Data section:

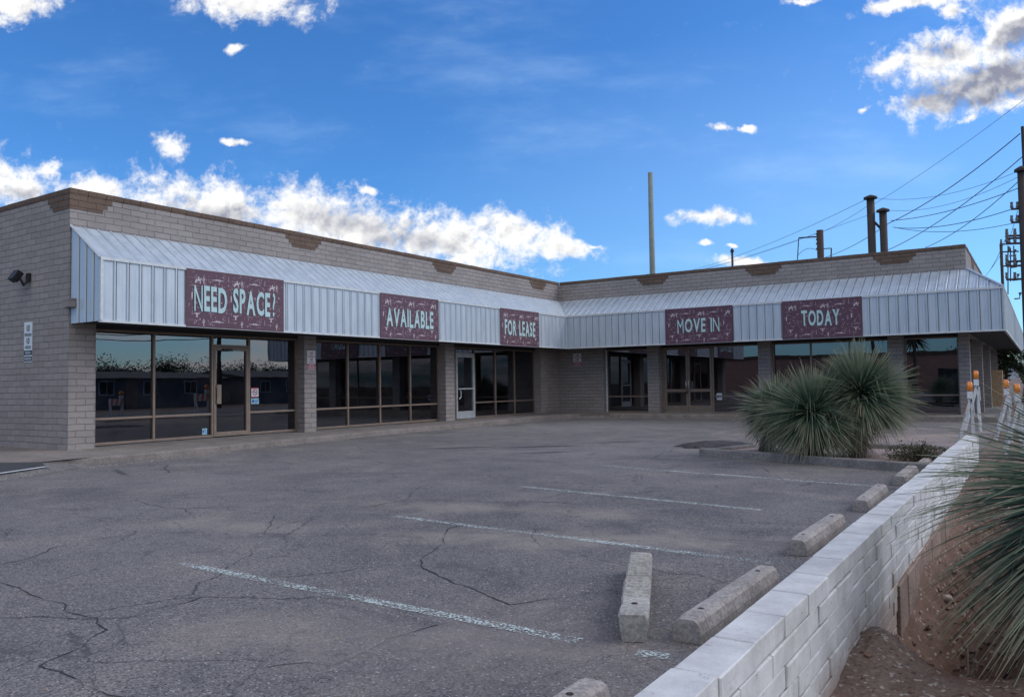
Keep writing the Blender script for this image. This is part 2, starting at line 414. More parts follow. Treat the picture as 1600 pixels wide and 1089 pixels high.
# ------------------------------------------------------------------ world, sun, camera
SUN_EL, SUN_AZ = R(38), R(52)             # azimuth from +Y towards +X
def build_world():
    w = bpy.data.worlds.new("World"); scene.world = w; w.use_nodes = True
    t = NT(w.node_tree); t.n.clear()
    out = t.new('ShaderNodeOutputWorld')
    sky = t.new('ShaderNodeTexSky', sky_type='NISHITA'); sky.sun_disc = False
    sky.sun_elevation = SUN_EL; sky.sun_rotation = SUN_AZ
    sky.air_density = 1.0; sky.dust_density = .9; sky.ozone_density = 2.5; sky.altitude = 400
    hs = t.new('ShaderNodeHueSaturation'); t.l.new(sky.outputs[0], hs.inputs['Color']); hs.inputs['Saturation'].default_value = SKY_SAT; hs.inputs['Hue'].default_value = .5
    mul = t.mix(1.0, hs.outputs[0], SKY_TINT, 'MULTIPLY'); bs = t.new('ShaderNodeBackground'); t.l.new(mul, bs.inputs[0]); bs.inputs[1].default_value = SKY_STR
    d = t.new('ShaderNodeTexCoord').outputs['Generated']
    # cloud field: a gnomonic chart of the northern sky about one fixed bearing (units: 100 sighting px)
    cx = t.dot(d, tuple(RM.col[0])); cy = t.dot(d, tuple(RM.col[1])); cz = t.dot(d, tuple(-RM.col[2]))
    inv = t.math('DIVIDE', FPX / 100, t.math('MAXIMUM', cz, .1))
    cv = t.new('ShaderNodeCombineXYZ'); t.l.new(t.math('MULTIPLY', cx, inv), cv.inputs[0]); t.l.new(t.math('MULTIPLY', cy, inv), cv.inputs[1])
    P = cv.outputs[0]
    front = t.smooth(cz, .55, .62)
    wob = t.new('ShaderNodeVectorMath', operation='MULTIPLY_ADD'); t.l.new(t.noise(P, 1.1, 5, .6, out=1), wob.inputs[0])
    wob.inputs[1].default_value = (.55, .45, 0)
    sub = t.new('ShaderNodeVectorMath', operation='SUBTRACT'); t.l.new(P, sub.inputs[0]); sub.inputs[1].default_value = (.275, .225, 0)
    t.l.new(sub.outputs[0], wob.inputs[2]); Q = wob.outputs[0]
    def U(x, y): return ((x - 800) / 100, (544.5 - y) / 100, 0)
    CL = [(20, 8, 110, 42, 8), (385, 2, 150, 45, -4), (370, 76, 30, 14, 10), (264, 225, 46, 38, -30), (372, 217, 40, 9, 0),
          (22, 290, 105, 68, -20), (75, 262, 36, 30, 30), (150, 300, 90, 40, 0), (330, 325, 240, 72, -8), (520, 350, 260, 78, -10), (680, 375, 230, 72, -8), (800, 365, 130, 48, -6), (860, 385, 110, 26, -5), (575, 294, 30, 14, -18),
          (925, 384, 26, 8, 0), (1130, 202, 26, 13, 8), (1165, 202, 16, 10, 0), (1112, 343, 84, 20, 4), (1160, 410, 75, 16, 0), (1102, 383, 20, 8, 0), (1145, 384, 12, 5, 0),
          (1480, 88, 165, 62, 14), (1560, 118, 210, 85, 10), (1400, 95, 70, 32, 20), (1580, 40, 110, 60, 25), (1375, 12, 62, 22, 14), (1490, 20, 38, 18, 10), (1440, 2, 110, 18, 0), (1515, 186, 34, 10, 14), (1352, 172, 18, 9, 30), (1450, 160, 90, 36, 8), (1255, 4, 50, 10, 5)]
    m = None
    for x, y, rx, ry, rot in CL:
        k_ = 1.16 if rx > 80 else 1.0; g = t.blob(Q, U(x, y), R(rot), (rx * k_ / 100, ry * k_ / 100, 1))
        m = g if m is None else t.math('MAXIMUM', m, g)
    n1 = t.noise(P, 1.9, 13, .66, .25); n2 = t.noise(t.mapping(P, loc=(3, 7, 1)), 5.0, 10, .66)
    dens = t.math('SUBTRACT', t.math('MULTIPLY_ADD', t.math('SUBTRACT', n1, .5), 3.3, t.math('MULTIPLY', m, 2.0)), .56)
    dens = t.math('ADD', dens, t.math('MULTIPLY', t.math('SUBTRACT', n2, .5), 1.9))
    dens = t.math('MINIMUM', dens, t.math('MULTIPLY', m, 3))
    aF = t.math('MULTIPLY', t.smooth(dens, -.10, 1.15), front)
    # light and shade inside the clouds: compare the density a little lower in the sky (lit from the top edges)
    n1b = t.noise(t.mapping(P, loc=(-.06, .11, 0)), 1.9, 5, .58, .25)
    rel = t.math('SUBTRACT', t.noise(P, 1.9, 5, .58, .25), n1b)
    core = t.smooth(dens, .7, 1.9)
    dark = None
    for x, y, rx, ry, rot in ((1560, 128, 230, 48, 12), (1600, 50, 80, 26, 20), (560, 345, 200, 42, -8), (640, 375, 160, 40, -8), (330, 335, 170, 40, -6), (40, 305, 70, 30, 0), (1470, 78, 80, 26, 8)):
        g = t.blob(Q, U(x, y), R(rot), (rx / 100, ry / 100, 1)); g = t.math('MULTIPLY', g, 1.0 if x > 1500 else .42)
        dark = g if dark is None else t.math('MAXIMUM', dark, g)
    sh = t.math('ADD', t.math('MULTIPLY', core, .20), t.math('MULTIPLY', t.smooth(dark, .05, .55), .85))
    sh = t.math('SUBTRACT', sh, t.math('MULTIPLY', rel, 2.4), clamp=True)
    cF = t.mix(sh, (.78, .775, .76), (.21, .222, .285))
    thin = t.math('MULTIPLY', t.math('ADD', t.smooth(t.noise(t.mapping(P, rot=(0, 0, R(-25)), scale=(.5, 1.6, 1)), .5, 6, .6), .46, .8), t.math('MULTIPLY', t.blob(Q, U(1300, 330), .1, (7.5, 3.2, 1)), .8)), .20)
    # the rest of the sky (behind and overhead): broken bright cloud added as neutral fill
    sep = t.new('ShaderNodeSeparateXYZ'); t.l.new(d, sep.inputs[0])
    hz = t.math('ADD', t.math('MAXIMUM', sep.outputs[2], 0), .12)
    pv = t.new('ShaderNodeCombineXYZ'); t.l.new(t.math('DIVIDE', sep.outputs[0], hz), pv.inputs[0]); t.l.new(t.math('DIVIDE', sep.outputs[1], hz), pv.inputs[1])
    nb = t.noise(pv.outputs[0], .55, 8, .58, .3)
    back = t.math('MULTIPLY', t.smooth(cz, .50, .25), t.smooth(sep.outputs[2], -.02, .03))
    aB = t.math('MULTIPLY', t.smooth(nb, .40, .60), back)
    # the fill clouds bank up in the east and overhead, the low southern sky is clear
    aB = t.math('MULTIPLY', aB, t.math('MAXIMUM', t.smooth(sep.outputs[0], .15, .55), t.smooth(sep.outputs[2], .35, .6)))
    cB = t.mix(t.smooth(nb, .55, .75), (.95, .93, .90), (.62, .64, .68))
    b1 = t.new('ShaderNodeBackground'); t.l.new(cF, b1.inputs[0]); b1.inputs[1].default_value = 1.0
    b2 = t.new('ShaderNodeBackground'); t.l.new(cB, b2.inputs[0]); b2.inputs[1].default_value = BACK_STR
    b3 = t.new('ShaderNodeBackground'); b3.inputs[0].default_value = (.50, .68, .88, 1)
    def mx(f, a, b):
        n = t.new('ShaderNodeMixShader'); t.put(n.inputs[0], f); t.l.new(a, n.inputs[1]); t.l.new(b, n.inputs[2]); return n.outputs[0]
    s = mx(thin, bs.outputs[0], b3.outputs[0])
    s = mx(aB, s, b2.outputs[0]); s = mx(aF, s, b1.outputs[0])
    t.l.new(s, out.inputs[0])
SKY_SAT, SKY_STR, BACK_STR, SKY_TINT = 1.15, .112, 1.1, (.45, .78, 1.10)
build_world()
sd = bpy.data.lights.new('sun', 'SUN'); sd.energy = 1.15; sd.angle = R(36); sd.color = (1, .95, .89)
so = bpy.data.objects.new('sun', sd); COL.objects.link(so)
sv = Vector((math.sin(SUN_AZ) * math.cos(SUN_EL), math.cos(SUN_AZ) * math.cos(SUN_EL), math.sin(SUN_EL)))
so.rotation_euler = sv.to_track_quat('Z', 'Y').to_euler(); so.location = (0, 30, 40)
cam = bpy.data.cameras.new('camera'); co = bpy.data.objects.new('camera', cam); COL.objects.link(co)
co.matrix_world = Matrix.Translation(EYE) @ RM.to_4x4()
cam.sensor_width = 36; cam.lens = FPX / 1600 * 36; cam.clip_end = 5000; cam.clip_start = .05
scene.camera = co
scene.view_settings.view_transform = 'Standard'; scene.view_settings.look = 'None'; scene.view_settings.exposure = .50; scene.view_settings.gamma = 1
scene.render.engine = 'CYCLES'; scene.cycles.use_denoising = True; scene.cycles.denoising_prefilter = 'ACCURATE'; scene.cycles.max_bounces = 8; scene.cycles.transparent_max_bounces = 12

# ------------------------------------------------------------------ ground
mb = MB()                                   # wide desert ground, open where the dug verge lies
for x0, x1, y0, y1 in ((-900, -1.0, -900, 900), (3.0, 900, -900, 900), (-1.0, 3.0, -900, -2.0), (-1.0, 3.0, 24, 900)):
    mb.face([(x0, y0, -.03), (x1, y0, -.03), (x1, y1, -.03), (x0, y1, -.03)])
structure(mb.build('ground', M['dirt']))
mb = MB(); mb.face([(-60, -40, 0), (-1.0, -40, 0), (-1.0, 64, 0), (-60, 64, 0)])
structure(mb.build('parking_lot', M['asphalt']))
mb = MB(); mb.face([(4.2, -200, -.02), (13.5, -200, -.02), (13.5, 300, -.02), (4.2, 300, -.02)])
structure(mb.build('street', asphalt_mat('street_asphalt', False)))
mb = MB(); mb.box(-1.0, 2.2, 24, 120, -.1, .02); structure(mb.build('pavement', M['kerb']))

def verge_z(x, y):
    n = mnoise.fractal(Vector((x * 1.3, y * 1.3, 2)), 1, 2, 5); f = mnoise.fractal(Vector((x * 7, y * 7, 5)), 1, 2, 4)
    g = mnoise.fractal(Vector((x * 24, y * 24, 8)), 1, 2, 3)
    z = -.10 + .035 * n + .016 * f + .006 * g + .02 * max(0, min(1, (y - 5) / 2)) * max(0, min(1, (13 - y) / 2)) * mnoise.fractal(Vector((x * 11, y * 11, 3)), 1, 2, 4)
    z += .11 * max(0, min(1, (y - 8) / 4)) + .06 * max(0, min(1, (x - .4) / .8))
    # pit and trench dug along the wall
    cxn = -.52 + .05 * math.sin(y * 1.7); wy = max(0, min(1, (y - 5.0) / 1.0)) * max(0, min(1, (12.5 - y) / 2.5))
    dx = (x - cxn) / (.40 + .05 * math.sin(y * 2.3))
    z -= .40 * wy * math.exp(-dx ** 4) * (1 + .25 * f)
    d2 = ((x + .40) / .42) ** 2 + ((y - 5.9) / 1.0) ** 2
    z -= .22 * math.exp(-d2 ** 2)
    d3 = ((x + .80) / .16) ** 2 + ((y - 5.2) / .55) ** 2
    z += .10 * math.exp(-d3)
    return z
mb = MB(); nx, ny = 150, 420
gy = [-2 + 26 * ((j / ny) ** 1.25) for j in range(ny + 1)]
gx = [-1.0 + 4.0 * ((i / nx) ** 1.5) for i in range(nx + 1)]
for j in range(ny + 1):
    for i in range(nx + 1): mb.vert((gx[i], gy[j], verge_z(gx[i], gy[j])))
for j in range(ny):
    for i in range(nx):
        a = j * (nx + 1) + i; mb.f.append([a, a + 1, a + nx + 2, a + nx + 1])
structure(mb.build('dirt_verge', M['dirt'], smooth=True))
mb = MB()
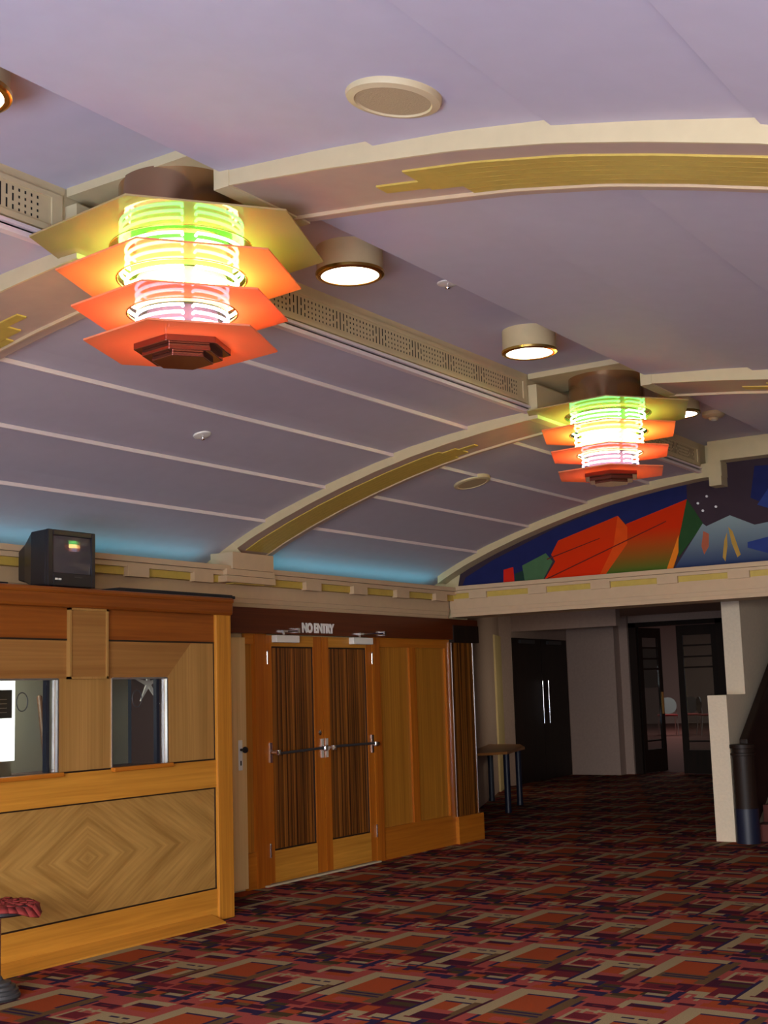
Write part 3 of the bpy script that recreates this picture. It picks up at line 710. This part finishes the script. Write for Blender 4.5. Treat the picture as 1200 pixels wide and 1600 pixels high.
# round drum downlights
def downlight(loc, label):
    root = thing('drum_downlight', label, 'ceiling light', loc, 0, 'round cream drum lights in the ceiling channel')
    MB().lathe([(.172, .0), (.178, .012), (.172, .025), (.172, .145)], 40).build('drum', M['cream'], root, smooth=True)
    MB().lathe([(.150, -.008), (.166, -.010), (.178, -.004), (.180, .010), (.168, .012), (.150, .004)], 40, close=False).build('rim', M['brass'], root, smooth=True)
    MB().lathe([(.0, -.014), (.08, -.012), (.152, -.002)], 40, close=False).build('lens', M['lamp'], root, smooth=True)
    return root
d0 = downlight((-3.66, 5.26, 3.74), 'round cream drum light right of the nearer neon light')
for loc, lab in (((-3.66, 7.26, 3.74), 'round cream drum light just left of the farther neon light'), ((-3.62, 9.76, 3.74), 'round drum light half hidden behind the farther neon light\'s top plate'), ((-3.585, 2.77, 3.74), 'round drum light cut off by the left edge of the frame')):
    q = dup_tree(d0); q.location = loc; q['label'] = lab

# ceiling loudspeakers, sprinklers, smoke detector
def normal_tilt(P, x):
    return math.atan2(interp(P, x+.1) - interp(P, x-.1), .2)
def ceiling_speaker(x, y, P, R, label):
    z = interp(P, x) - .022
    root = thing('ceiling_loudspeaker', label, 'loudspeaker', (x, y, z)); root.rotation_euler = (0, -normal_tilt(P, x), 0)
    MB().lathe([(R*.78, -.010), (R*.81, -.016), (R*.97, -.010), (R, .0), (R, .03)], 48, close=False).build('rim', M['cream'], root, smooth=True)
    MB().lathe([(0, -.010), (R*.79, -.010)], 48, close=False).build('grille', M['speaker'], root)
ceiling_speaker(-2.215, 3.47, RP, .165, 'large round cream loudspeaker set in the near ceiling vault')
ceiling_speaker(-5.52, 9.72, LP, .165, 'small-looking round cream loudspeaker in the far left ceiling vault')
def sprinkler(x, y, z, label, tilt=0):
    root = thing('ceiling_sensor', label, 'sprinkler', (x, y, z), 0, 'small flush ceiling sprinklers'); root.rotation_euler = (0, tilt, 0)
    MB().lathe([(.0, -.010), (.028, -.012), (.058, -.006), (.062, .004)], 28, close=False).build('plate', M['white'], root, smooth=True)
    MB().lathe([(0, -.035), (.014, -.034), (.016, -.028), (.008, -.026), (.008, -.010)], 16, close=False).build('head', M['chrome'], root, smooth=True)
sprinkler(-3.36-.2, 6.08, CHZ, 'small round sprinkler in the channel between the two drum lights')
sprinkler(-5.72, 6.42, interp(LP, -5.72)-.016, 'small pale sprinkler on the left vault below the nearer neon light', -normal_tilt(LP, -5.72))
sd = thing('smoke_detector', 'round cream smoke detector right of the farther neon light', 'smoke detector', (-3.60, 10.55, CHZ))
MB().lathe([(.0, -.07), (.035, -.07), (.045, -.05), (.08, -.045), (.095, -.03), (.095, .0)], 28, close=False).build('body', M['pinkcream'], sd, smooth=True)
MB().lathe([(.0, -.075), (.02, -.074), (.03, -.068)], 20, close=False).build('sensor_cap', M['white'], sd, smooth=True)

# ------------------------------------------------------------------ alcove beyond the beam
def wallseg(mb, a, b_, z0, z1, t=.12, mi=0, side=1):
    d = Vector((b_[0]-a[0], b_[1]-a[1])); n = Vector((-d.y, d.x)).normalized()*t*side
    mb.prism([a, b_, (b_[0]+n.x, b_[1]+n.y), (a[0]+n.x, a[1]+n.y)], 'z', z0, z1, mi)
ac = MB()
A0, A1, A2, A3 = (-7.55, 12.33), (-10.40, 19.0), (-10.36, 19.36), (-10.53, 21.78)
wallseg(ac, A0, A1, 0, 2.85); wallseg(ac, A1, A2, 0, 2.85)
wallseg(ac, A2, A3, 2.45, 2.85); wallseg(ac, A3, (-10.56, 21.95), 0, 2.85)
struct(ac.build('wall_alcove', M['alcove']))
aw = MB(); aw.box(-10.7, -9.60, 21.87, 22.3, 0, 2.85); aw.box(-9.60, -9.44, 22.12, 22.40, 0, 2.85)
aw.box(-9.44, -7.60, 22.2, 22.4, 2.72, 2.85); aw.box(-7.62, -4.5, 22.2, 22.4, 0, 2.85)
struct(aw.build('wall_alcove_end', M['alcove']))
li = MB(); li.box(-10.45, -8.45, 19.38, 19.55, 2.55, 2.85); struct(li.build('trim_14', M['alcove']))
al = MB(); al.box(-12.6, 2.3, 12.3, 22.4, 2.85, 2.95); struct(al.build('ceiling_alcove', M['alcove']))
ps = MB()
d = (Vector(A1)-Vector(A0)).normalized(); nrm = Vector((d.y, -d.x))
p0 = Vector(A0) + d*6.27; p1 = Vector(A1)
ps.prism([(p0.x, p0.y), (p1.x, p1.y), (p1.x+nrm.x*.03, p1.y+nrm.y*.03), (p0.x+nrm.x*.03, p0.y+nrm.y*.03)], 'z', 0, 2.46)
struct(ps.build('trim_15', plain('lit_strip_yellow', (.72, .56, .26, 1), .6)))  # pale yellow stands in for light falling on this strip of wall
sw_ = MB(); sw_.box(0, .012, -.055, .055, -.075, .075)
so_ = thing('light_switch', 'small cream switch plate on the alcove wall above the table', 'switch', (-9.72+.0, 17.34, 1.24)); so_.rotation_euler = (0,0, math.atan2(nrm.y, nrm.x))
sw_.build('plate', M['cream'], so_, bevel=.004); MB().box(.012, .02, -.014, .014, -.022, .022).build('rocker', M['white'], so_)

# dark pair of doors on the alcove's side wall
def dark_leaf(name, a, b_, label, handle_at_end):
    a = Vector(a); b_ = Vector(b_); L_ = (b_-a).length; ang = math.atan2(b_.y-a.y, b_.x-a.x)
    root = thing(name, label, 'door', (a.x, a.y, 0), ang); root['kind'] = 'structure'
    MB().box(.01, L_-.01, -.02, .03, .01, 2.45).build('leaf', M['ebony'], root)
    hx = L_ - .13 if handle_at_end else .13
    hd = MB(); hd.tube([(hx, -.08, .98), (hx, -.08, 1.72)], .014, 10)
    for z in (1.02, 1.68): hd.tube([(hx, -.08, z), (hx, -.02, z)], .011, 8)
    hd.build('pull_handle', M['chrome'], root, smooth=True)
    MB().box(L_*.2, L_*.7, -.07, -.02, 2.36, 2.42).build('door_closer', M['iron'], root)
mid = (Vector(A2)+Vector(A3))/2
dark_leaf('door_4', A2, mid, 'near leaf of the dark double doors in the alcove, with a long steel pull', True)
dark_leaf('door_5', mid, A3, 'far leaf of the dark double doors in the alcove, next to the white wall', False)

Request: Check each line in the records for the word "high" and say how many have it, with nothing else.

Task result: 2